When I’m stuck, I write questions. Sometimes I ask myself questions, and sometimes “I” answer. I sometimes write prayers. I write down quotations from things I’m reading. Sometimes I write snippets of poems or character sketches or short scenes.

I reread my journal every so often (especially the current one, but sometimes older ones) and I try to pick out topics that recur so I can write about them again. I’m sure that anyone else would find my pages mind-numbingly repetitive, boring! But when I worked in restaurants, back in the day, writing in a spiral bound notebook (in 100s of spiral bound notebooks, morning after morning and week and month and year after year), kept me alive. It kept the essential, moody, dreaming, creative me alive. Eventually, writing was what helped me reach what Julia Cameron calls “escape velocity.”

Writing 3 pages in a notebook every morning–even now, when writing is my job–drops me beneath the surface of my lifeI can’t lie to myself when I write in my journal. (Later, I might ignore or willfully forget what I wrote, but it’s all there.)

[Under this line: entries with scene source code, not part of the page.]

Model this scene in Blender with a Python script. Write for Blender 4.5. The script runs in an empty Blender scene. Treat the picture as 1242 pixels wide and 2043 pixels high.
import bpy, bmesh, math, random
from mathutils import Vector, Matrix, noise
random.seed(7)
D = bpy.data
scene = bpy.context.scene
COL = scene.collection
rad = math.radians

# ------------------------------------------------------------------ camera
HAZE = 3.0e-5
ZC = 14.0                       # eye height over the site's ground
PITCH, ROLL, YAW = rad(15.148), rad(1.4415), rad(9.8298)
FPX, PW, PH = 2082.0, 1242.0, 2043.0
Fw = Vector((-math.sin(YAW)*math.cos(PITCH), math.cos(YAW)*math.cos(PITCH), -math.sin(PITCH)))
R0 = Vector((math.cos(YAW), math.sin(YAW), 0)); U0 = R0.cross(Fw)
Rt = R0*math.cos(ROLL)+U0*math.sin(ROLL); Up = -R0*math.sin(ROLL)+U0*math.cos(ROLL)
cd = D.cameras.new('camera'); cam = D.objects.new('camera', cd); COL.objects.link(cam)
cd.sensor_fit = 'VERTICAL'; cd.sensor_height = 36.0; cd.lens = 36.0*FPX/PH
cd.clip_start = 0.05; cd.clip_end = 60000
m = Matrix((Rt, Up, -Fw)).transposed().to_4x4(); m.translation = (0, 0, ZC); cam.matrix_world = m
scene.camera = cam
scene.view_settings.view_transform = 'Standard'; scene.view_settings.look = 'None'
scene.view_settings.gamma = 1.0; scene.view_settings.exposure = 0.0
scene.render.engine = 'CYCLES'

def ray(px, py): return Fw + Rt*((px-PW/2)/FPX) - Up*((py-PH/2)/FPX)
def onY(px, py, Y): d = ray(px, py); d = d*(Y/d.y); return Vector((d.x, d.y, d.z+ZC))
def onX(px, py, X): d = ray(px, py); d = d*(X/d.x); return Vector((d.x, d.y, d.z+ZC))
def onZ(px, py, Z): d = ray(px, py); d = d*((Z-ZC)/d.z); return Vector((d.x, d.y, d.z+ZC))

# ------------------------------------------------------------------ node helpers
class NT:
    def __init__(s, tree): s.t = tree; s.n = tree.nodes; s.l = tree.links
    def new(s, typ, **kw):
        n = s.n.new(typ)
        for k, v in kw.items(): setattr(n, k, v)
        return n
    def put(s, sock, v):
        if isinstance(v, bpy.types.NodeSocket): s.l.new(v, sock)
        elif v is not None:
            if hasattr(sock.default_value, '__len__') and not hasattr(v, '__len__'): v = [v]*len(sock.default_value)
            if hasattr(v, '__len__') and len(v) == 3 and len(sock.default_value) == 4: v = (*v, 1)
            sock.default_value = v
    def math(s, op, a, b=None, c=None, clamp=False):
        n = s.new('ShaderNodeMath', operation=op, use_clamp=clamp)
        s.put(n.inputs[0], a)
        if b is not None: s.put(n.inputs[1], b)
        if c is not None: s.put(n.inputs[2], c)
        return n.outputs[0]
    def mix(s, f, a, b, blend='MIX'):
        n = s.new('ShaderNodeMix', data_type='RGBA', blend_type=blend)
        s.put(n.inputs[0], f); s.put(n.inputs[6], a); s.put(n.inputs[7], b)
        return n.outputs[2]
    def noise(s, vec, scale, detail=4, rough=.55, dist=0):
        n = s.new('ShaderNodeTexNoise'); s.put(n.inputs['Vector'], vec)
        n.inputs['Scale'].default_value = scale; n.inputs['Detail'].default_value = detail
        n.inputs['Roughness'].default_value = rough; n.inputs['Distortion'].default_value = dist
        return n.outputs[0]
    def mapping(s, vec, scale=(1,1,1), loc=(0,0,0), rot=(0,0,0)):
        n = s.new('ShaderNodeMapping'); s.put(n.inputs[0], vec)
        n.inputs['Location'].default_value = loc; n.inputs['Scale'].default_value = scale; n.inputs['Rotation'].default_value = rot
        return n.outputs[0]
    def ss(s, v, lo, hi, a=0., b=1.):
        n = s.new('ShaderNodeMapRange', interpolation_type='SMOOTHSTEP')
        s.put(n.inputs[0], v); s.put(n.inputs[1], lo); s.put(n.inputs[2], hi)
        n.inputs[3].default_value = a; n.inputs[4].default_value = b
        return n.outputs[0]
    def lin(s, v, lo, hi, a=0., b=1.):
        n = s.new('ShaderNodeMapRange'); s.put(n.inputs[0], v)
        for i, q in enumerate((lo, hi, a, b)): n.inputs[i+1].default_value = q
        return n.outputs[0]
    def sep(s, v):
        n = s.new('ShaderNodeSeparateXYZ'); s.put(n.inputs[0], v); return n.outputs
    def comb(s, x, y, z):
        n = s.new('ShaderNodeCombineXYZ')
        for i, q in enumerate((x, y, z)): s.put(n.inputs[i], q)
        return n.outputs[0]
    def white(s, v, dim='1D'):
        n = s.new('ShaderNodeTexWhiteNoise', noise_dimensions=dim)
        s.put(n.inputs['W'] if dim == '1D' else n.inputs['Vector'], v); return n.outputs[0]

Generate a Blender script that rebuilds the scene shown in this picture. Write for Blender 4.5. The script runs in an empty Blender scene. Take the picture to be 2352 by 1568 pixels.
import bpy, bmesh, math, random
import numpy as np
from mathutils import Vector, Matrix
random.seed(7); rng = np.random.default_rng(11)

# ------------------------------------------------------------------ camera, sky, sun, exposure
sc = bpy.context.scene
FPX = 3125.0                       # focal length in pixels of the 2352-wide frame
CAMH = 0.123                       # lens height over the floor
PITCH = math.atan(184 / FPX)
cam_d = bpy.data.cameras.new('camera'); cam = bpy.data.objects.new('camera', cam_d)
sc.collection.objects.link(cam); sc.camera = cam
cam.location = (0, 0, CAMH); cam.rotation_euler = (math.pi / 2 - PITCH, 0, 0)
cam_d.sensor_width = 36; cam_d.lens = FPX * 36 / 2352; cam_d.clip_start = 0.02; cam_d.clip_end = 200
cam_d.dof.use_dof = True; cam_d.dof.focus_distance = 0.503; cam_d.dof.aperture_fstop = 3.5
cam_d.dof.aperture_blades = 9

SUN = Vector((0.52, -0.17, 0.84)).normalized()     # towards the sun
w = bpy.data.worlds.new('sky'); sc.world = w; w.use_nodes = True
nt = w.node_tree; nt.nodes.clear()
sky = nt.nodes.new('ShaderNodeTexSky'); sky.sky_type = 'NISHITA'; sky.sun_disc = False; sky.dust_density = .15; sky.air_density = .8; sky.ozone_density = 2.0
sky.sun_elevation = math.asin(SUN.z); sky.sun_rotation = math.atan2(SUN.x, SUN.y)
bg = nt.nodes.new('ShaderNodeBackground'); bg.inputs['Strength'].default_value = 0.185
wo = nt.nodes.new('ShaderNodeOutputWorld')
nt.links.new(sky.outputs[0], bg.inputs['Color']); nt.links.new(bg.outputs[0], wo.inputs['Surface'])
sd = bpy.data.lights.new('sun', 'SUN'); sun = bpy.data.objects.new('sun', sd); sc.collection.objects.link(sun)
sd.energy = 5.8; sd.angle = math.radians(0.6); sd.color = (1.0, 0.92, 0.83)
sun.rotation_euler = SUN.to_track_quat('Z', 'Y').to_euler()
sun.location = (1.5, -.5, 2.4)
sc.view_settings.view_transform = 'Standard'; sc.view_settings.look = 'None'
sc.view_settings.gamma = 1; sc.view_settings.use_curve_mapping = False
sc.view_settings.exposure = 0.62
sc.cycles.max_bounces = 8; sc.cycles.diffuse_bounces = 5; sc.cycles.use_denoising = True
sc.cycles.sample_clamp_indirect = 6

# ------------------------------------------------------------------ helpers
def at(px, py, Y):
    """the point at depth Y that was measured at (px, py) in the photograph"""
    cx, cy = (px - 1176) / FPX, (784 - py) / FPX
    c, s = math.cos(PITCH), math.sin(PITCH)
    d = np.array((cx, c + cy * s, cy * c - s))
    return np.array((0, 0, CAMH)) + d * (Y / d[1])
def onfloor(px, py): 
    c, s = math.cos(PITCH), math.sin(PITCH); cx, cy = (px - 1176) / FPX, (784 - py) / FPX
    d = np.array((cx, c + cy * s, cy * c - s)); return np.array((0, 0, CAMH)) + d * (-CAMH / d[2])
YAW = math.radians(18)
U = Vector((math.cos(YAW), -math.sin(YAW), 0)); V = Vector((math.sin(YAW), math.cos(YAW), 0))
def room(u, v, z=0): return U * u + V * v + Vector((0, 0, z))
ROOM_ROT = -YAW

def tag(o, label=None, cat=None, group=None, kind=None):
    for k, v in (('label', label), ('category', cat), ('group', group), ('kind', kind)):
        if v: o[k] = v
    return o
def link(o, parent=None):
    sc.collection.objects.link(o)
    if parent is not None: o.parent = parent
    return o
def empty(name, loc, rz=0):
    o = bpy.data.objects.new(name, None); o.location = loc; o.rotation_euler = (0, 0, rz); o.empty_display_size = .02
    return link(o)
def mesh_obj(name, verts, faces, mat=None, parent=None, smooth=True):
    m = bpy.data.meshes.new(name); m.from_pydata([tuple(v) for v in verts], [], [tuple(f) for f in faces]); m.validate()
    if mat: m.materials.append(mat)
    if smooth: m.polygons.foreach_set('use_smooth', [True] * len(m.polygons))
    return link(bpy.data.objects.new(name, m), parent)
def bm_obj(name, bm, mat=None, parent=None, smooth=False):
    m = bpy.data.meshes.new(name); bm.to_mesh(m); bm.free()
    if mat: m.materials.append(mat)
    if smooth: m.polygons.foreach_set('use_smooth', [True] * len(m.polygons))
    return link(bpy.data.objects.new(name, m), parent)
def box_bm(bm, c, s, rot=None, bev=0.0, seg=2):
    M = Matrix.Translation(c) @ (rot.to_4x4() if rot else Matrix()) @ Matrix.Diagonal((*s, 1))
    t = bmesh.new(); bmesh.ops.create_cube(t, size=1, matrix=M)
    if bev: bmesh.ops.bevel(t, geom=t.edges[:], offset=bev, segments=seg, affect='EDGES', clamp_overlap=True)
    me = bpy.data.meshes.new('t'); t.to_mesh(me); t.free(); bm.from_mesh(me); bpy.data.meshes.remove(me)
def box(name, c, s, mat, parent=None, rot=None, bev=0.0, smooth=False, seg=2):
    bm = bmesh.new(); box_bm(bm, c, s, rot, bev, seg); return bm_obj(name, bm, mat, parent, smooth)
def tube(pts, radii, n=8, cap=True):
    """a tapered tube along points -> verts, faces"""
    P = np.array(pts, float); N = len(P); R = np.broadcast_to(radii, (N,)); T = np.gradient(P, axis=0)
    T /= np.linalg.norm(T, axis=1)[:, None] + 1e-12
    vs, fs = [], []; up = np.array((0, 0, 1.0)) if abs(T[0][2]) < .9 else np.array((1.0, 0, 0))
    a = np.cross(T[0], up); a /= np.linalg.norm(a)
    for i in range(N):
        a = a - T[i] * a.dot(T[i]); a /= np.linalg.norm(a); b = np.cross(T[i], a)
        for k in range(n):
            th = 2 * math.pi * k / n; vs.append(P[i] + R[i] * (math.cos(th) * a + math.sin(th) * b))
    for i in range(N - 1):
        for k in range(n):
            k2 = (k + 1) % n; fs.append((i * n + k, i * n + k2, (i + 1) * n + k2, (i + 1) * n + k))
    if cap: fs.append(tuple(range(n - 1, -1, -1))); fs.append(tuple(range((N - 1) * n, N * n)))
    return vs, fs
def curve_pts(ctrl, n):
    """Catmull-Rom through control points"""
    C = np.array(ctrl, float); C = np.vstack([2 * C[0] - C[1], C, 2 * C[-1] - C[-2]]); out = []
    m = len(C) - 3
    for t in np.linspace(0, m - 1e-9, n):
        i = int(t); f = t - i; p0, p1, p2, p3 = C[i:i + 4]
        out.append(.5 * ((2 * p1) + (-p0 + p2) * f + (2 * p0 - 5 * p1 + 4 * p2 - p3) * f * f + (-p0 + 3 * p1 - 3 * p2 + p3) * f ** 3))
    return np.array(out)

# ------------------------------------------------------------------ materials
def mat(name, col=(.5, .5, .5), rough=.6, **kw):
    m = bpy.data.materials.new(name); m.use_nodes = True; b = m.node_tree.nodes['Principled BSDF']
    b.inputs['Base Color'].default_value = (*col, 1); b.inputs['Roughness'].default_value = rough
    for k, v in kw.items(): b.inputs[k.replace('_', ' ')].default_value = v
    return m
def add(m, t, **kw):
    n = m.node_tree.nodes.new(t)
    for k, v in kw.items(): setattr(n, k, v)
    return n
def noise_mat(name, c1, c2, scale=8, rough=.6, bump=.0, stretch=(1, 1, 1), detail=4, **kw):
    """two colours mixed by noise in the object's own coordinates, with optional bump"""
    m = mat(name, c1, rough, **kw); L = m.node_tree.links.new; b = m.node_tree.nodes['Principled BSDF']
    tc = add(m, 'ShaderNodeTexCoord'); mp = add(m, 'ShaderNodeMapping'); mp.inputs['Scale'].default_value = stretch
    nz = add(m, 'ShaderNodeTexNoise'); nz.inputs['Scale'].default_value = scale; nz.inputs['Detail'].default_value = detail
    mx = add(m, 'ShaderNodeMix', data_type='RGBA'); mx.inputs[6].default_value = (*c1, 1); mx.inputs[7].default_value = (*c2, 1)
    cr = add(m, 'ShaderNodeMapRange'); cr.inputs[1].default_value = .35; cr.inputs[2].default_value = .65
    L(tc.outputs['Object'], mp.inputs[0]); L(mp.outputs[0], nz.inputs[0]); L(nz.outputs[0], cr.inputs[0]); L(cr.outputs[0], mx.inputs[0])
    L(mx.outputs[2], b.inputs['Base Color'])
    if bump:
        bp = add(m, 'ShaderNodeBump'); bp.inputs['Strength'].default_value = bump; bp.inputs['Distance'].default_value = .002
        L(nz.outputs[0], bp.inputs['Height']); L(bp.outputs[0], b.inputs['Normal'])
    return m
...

You can’t write “I’m fine” for 3 pages. (Not unless you want to bore even yourself silly.) Certainly you can’t write “I’m fine” for 3 pages multiplied over 12 weeks of writing.

“But even if you never share a sentence of your diary with anyone else, you will share it through your life. Its existence will touch other people by the way it changes you and permits you to develop in self-awareness, directness, and honesty. As you acquire and refine the talent for helping yourself in the diary, you will grow in your ability to understand and nourish others. While it permits you to take responsibility for your own emotional well-being, it also opens the way for a deep understanding of human nature.” -Tristine Rainer, The New Diary

Keeping a journal is kind of like my own, portable Stan, that bossy, buzz-cut ex-Marine who won’t let me get away with bullshit. It’s a fine practice and it gets me past “fine.” It gets me through the nitty-gritty of everyday stuff. It gets me down to the finer stuff. Over and over.